What is wrong with the current education system is a question that usually comes up during late-night conversations or after someone has a really bad day at work. It doesn’t start in classrooms, it starts when people realize they did everything “right” and still feel confused, stuck, or unprepared. I used to think this system was just strict. Now I think it’s outdated and pretending everything is fine.
It treats students like identical units
The system assumes everyone learns the same way, at the same speed, with the same interests. That’s already a big problem. Some students grasp concepts quickly, others need time. Some are creative, some analytical, some practical. The system doesn’t care much.
You sit in a room with 40 others, everyone gets the same lesson, same test, same judgment. It’s like handing everyone the same shoe size and blaming them when it doesn’t fit.
Marks matter more than understanding
Students quickly learn that understanding is optional.

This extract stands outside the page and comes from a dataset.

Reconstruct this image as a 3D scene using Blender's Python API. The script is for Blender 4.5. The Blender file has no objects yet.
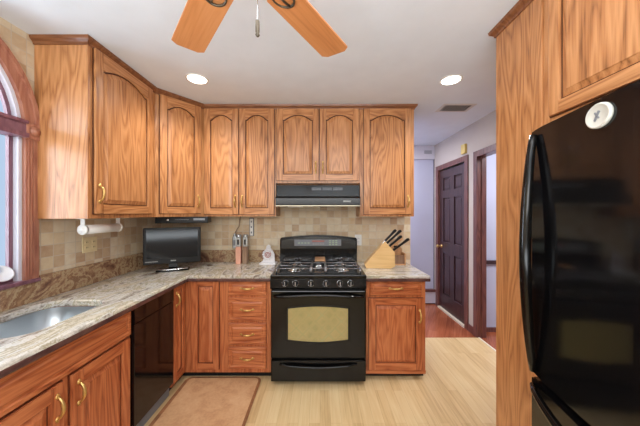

Marks are not. You can forget everything after the exam, as long as you score well, you’re considered “smart”.
This creates a dangerous habit. People chase validation instead of knowledge. They memorize, dump information, repeat. Long-term thinking disappears.
I’ve personally forgotten entire subjects I once scored high in. That shouldn’t happen.
Creativity is treated like a distraction
Ask too many questions, you’re disruptive. Think differently, you’re “overcomplicating”. Creativity doesn’t fit nicely into answer keys.
Art, music, and critical thinking are often treated as secondary. Nice to have, not essential. Yet these are the skills people actually use later in life.
Ironically, the system praises innovation while actively discouraging it.
Teachers are stuck inside the same system
This part gets ignored. Teachers work under pressure too. Fixed syllabi, time limits, performance metrics. Many want to teach better but can’t.
They’re forced to rush topics, focus on exams, and move on even if students don’t understand. Burnout is real on both sides of the desk.
You can’t expect creativity from someone trapped in rigid rules.
Students aren’t taught how to think, only what to think
Critical thinking is rarely rewarded. Questioning authority or ideas isn’t encouraged. Following instructions is safer.
But real life doesn’t come with instructions. You need judgment, logic, and adaptability. Those skills aren’t practiced enough in classrooms.
The result is students who wait for permission instead of taking initiative.
Emotional and mental health are sidelined
Stress is normalised. Anxiety is ignored. Pressure is treated as motivation.
Students are told to toughen up, not understand their emotions. That mindset follows them into adulthood.
We’re only now seeing how much damage that does.
The system moves slower than the world
Technology, careers, and society evolve fast. Education moves slowly. Subjects stay the same for years while the world changes outside.
Students graduate trained for jobs that barely exist anymore. Skills become outdated before they’re even used.
That gap creates frustration and insecurity.
Failure is punished, not studied
Failing an exam labels you. There’s no space to analyze why you failed and how to improve.
In real life, failure is a teacher. In school, it’s a verdict.
That makes people afraid to try.
Why fixing it is so hard
What is wrong with the current education system isn’t just one thing. It’s layers of habits, traditions, and fear of change.
Reforming education means questioning authority, rewriting rules, and admitting flaws. Systems hate that.
Until education becomes more flexible, humane, and practical, students will keep graduating feeling incomplete.
Not because they didn’t try hard enough, but because the system didn’t evolve with them.